Browser crashes are frustrating, but they're also among the more reliably fixable computer problems, since the most common causes — corrupted cache, problematic extensions, an outdated browser version, or a GPU/hardware acceleration conflict — are all things you can directly check and fix yourself.
Fix 1: update your browser
An outdated browser version is one of the most common causes of stability issues, since bug fixes ship continuously:
- Chrome: three dots menu → Help → About Google Chrome (it'll check and update automatically)
- Edge: three dots menu → Help and feedback → About Microsoft Edge
- Firefox: hamburger menu → Help → About Firefox
Fix 2: disable extensions one at a time
A single misbehaving extension is a very common crash cause, and it's easy to isolate:
- Go to your browser's extensions page (e.g.,
chrome://extensionsfor Chrome,edge://extensionsfor Edge) - Disable all extensions at once
- Use the browser normally for a while — if crashes stop, re-enable extensions one at a time, using the browser for a bit after each one, until you find the culprit
Fix 3: clear cache and browsing data
Corrupted cache data is a frequent, easy-to-fix cause of crashes:
- Press Ctrl + Shift + Delete
- Select "Cached images and files," choose "All time," and clear
Fix 4: create a new browser profile
If your existing profile has accumulated corrupted settings or data over time, creating a fresh profile can resolve persistent issues without losing your saved passwords/bookmarks in your original profile (since you're not deleting anything, just creating a separate clean one to test with):
- Click your profile icon in the top-right of the browser
- Select Add (or "Add profile")
- Set up a new, blank profile and test whether the crashing continues there
- If the new profile is stable, the issue was specific to data/settings in your old profile
Fix 5: disable hardware acceleration
Hardware acceleration (using your GPU to render web content) can occasionally conflict with certain graphics drivers and cause instability:
- Go to Settings → System (in Chrome or Edge)

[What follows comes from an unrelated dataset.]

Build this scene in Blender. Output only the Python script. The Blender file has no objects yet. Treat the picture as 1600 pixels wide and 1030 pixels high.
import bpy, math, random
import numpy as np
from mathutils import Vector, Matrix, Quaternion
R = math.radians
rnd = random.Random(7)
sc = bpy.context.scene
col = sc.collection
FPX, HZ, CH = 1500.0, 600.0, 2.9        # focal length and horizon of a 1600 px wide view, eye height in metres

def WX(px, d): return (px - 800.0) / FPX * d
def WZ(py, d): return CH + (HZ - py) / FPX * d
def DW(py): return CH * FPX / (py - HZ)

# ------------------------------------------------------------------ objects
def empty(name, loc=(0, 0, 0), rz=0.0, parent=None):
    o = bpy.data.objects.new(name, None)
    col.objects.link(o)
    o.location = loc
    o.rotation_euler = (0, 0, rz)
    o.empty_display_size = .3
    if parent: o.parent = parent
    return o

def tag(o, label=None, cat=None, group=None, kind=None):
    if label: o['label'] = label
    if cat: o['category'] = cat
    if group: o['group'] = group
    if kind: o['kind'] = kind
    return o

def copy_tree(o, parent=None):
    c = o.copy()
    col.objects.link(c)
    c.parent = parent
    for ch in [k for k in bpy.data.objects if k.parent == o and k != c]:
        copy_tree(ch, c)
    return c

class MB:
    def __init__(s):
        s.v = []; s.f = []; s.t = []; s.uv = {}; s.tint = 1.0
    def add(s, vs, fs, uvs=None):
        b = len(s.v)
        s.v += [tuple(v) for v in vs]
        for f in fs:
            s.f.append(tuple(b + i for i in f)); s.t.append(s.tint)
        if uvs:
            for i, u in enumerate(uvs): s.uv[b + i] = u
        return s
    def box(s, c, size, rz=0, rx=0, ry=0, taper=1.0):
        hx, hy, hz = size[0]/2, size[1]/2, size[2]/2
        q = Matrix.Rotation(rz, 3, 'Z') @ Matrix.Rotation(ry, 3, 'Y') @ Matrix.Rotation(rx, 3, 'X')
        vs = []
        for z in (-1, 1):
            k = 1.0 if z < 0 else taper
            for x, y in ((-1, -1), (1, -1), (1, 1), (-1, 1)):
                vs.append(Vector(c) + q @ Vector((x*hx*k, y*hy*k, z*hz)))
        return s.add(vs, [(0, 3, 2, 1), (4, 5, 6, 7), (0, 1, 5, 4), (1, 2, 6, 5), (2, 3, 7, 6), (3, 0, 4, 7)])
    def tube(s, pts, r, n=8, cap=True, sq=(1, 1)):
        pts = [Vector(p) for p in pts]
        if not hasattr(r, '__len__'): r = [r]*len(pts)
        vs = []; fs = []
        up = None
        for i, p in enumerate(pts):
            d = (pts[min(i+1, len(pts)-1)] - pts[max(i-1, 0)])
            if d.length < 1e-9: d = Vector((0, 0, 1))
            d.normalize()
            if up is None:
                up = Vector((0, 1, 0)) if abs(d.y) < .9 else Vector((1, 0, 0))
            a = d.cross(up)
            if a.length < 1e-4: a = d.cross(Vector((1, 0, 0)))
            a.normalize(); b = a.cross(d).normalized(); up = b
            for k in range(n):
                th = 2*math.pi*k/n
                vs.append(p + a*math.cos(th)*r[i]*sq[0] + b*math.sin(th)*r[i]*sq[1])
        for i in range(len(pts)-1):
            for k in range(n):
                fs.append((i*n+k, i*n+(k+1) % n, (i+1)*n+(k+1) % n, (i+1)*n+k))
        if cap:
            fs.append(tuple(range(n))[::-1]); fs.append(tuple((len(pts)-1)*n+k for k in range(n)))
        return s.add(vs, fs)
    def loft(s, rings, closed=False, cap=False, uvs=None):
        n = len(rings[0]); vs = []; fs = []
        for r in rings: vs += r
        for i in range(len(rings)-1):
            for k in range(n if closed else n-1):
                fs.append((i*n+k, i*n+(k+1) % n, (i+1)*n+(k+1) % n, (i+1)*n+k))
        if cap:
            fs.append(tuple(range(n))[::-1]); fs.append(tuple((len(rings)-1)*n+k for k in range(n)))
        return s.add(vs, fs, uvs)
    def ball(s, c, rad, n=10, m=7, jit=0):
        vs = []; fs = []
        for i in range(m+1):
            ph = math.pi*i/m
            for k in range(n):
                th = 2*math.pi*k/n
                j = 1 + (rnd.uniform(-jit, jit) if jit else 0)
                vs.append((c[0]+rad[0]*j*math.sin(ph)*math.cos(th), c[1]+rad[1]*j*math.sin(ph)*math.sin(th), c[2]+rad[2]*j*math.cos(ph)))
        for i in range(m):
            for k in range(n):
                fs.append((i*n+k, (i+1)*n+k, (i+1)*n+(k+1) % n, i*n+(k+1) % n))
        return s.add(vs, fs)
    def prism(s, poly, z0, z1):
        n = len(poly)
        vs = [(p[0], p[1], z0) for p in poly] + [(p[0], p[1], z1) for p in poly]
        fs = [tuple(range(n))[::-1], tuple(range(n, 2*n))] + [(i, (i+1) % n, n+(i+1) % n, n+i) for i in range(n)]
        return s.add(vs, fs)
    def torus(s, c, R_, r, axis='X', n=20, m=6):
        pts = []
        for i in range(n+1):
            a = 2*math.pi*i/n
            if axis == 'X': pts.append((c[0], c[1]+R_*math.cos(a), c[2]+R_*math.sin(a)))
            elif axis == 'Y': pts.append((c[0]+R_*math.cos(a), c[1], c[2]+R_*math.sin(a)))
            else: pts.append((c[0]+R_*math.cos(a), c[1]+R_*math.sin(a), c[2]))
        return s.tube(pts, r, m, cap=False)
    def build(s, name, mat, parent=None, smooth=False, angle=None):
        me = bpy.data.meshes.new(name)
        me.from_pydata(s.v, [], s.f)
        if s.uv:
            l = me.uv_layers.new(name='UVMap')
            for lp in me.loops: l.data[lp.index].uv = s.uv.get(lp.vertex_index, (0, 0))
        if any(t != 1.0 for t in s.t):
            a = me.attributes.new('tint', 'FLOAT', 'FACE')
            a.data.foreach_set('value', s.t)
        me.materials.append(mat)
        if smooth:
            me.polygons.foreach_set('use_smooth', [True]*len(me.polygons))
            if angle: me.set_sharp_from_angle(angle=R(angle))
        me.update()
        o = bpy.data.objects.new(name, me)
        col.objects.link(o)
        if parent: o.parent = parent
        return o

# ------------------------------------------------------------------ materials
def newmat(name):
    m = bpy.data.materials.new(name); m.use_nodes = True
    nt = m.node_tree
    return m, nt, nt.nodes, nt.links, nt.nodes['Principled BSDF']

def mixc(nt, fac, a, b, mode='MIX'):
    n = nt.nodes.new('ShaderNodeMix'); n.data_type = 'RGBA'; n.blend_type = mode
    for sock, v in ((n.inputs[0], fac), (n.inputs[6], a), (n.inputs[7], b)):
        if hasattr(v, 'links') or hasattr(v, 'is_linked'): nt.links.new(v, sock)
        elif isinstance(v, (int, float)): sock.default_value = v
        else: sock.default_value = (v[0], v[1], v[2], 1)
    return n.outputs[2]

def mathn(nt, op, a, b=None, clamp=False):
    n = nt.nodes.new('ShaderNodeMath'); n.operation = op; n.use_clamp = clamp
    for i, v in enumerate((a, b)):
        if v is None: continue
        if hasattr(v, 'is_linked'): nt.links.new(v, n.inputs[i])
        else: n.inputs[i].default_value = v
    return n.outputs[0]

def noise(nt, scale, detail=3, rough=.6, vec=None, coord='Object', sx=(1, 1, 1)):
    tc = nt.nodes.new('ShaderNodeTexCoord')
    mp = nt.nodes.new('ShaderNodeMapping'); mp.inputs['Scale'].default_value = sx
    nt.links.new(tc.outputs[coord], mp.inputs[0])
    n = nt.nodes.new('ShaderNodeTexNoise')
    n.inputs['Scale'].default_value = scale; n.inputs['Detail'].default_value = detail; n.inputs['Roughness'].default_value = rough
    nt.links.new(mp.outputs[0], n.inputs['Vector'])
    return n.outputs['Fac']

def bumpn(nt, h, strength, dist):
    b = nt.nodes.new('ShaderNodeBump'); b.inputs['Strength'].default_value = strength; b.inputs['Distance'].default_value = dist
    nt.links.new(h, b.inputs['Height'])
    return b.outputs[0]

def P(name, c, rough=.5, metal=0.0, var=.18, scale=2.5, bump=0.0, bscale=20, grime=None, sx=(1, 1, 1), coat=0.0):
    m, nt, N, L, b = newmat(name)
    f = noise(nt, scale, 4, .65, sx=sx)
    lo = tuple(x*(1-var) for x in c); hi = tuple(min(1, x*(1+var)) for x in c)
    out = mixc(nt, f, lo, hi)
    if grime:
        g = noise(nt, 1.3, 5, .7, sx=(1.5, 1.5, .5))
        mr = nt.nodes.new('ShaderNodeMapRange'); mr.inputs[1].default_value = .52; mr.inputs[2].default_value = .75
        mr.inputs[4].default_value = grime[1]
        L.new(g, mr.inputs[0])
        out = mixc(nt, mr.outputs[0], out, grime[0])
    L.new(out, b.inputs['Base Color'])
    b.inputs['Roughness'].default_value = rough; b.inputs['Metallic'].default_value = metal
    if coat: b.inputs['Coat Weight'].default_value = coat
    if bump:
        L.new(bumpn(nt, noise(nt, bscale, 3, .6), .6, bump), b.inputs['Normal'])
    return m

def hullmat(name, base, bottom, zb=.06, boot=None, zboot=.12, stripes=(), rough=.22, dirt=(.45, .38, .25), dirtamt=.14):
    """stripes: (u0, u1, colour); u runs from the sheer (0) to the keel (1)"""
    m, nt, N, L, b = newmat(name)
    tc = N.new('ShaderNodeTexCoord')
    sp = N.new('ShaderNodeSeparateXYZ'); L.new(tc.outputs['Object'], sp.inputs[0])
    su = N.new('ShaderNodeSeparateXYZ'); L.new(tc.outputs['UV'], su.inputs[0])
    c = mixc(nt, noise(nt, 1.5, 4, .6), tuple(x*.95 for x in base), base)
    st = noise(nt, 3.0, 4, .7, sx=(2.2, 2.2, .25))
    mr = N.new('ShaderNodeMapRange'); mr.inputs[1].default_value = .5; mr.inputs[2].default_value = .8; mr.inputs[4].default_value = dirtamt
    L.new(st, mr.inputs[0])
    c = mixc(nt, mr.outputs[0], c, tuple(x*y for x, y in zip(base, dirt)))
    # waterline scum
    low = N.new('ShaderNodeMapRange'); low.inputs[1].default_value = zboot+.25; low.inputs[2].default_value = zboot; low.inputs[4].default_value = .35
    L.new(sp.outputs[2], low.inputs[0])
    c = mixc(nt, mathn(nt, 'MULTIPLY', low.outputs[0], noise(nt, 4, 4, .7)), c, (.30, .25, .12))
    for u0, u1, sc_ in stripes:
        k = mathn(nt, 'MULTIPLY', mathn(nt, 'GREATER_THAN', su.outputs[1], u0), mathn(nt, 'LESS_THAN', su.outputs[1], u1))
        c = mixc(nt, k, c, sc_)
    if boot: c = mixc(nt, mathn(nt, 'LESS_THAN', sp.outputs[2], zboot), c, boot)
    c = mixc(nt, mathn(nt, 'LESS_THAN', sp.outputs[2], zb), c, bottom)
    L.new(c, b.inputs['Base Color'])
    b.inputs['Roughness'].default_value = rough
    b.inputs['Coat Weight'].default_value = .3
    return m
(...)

- Find "Use hardware acceleration when available" and toggle it off
- Restart the browser
Fix 6: full reinstall as a last resort
If none of the above resolves it, uninstall the browser completely through Windows Settings, restart your computer, then download a fresh installer directly from the browser's official website and reinstall.
Note for Safari on Mac: Safari can't be uninstalled like other browsers since it's a core part of macOS — if you're on a Mac and Safari specifically is crashing, focus on clearing its cache (Safari → Settings → Privacy → Manage Website Data) and disabling extensions rather than attempting a reinstall.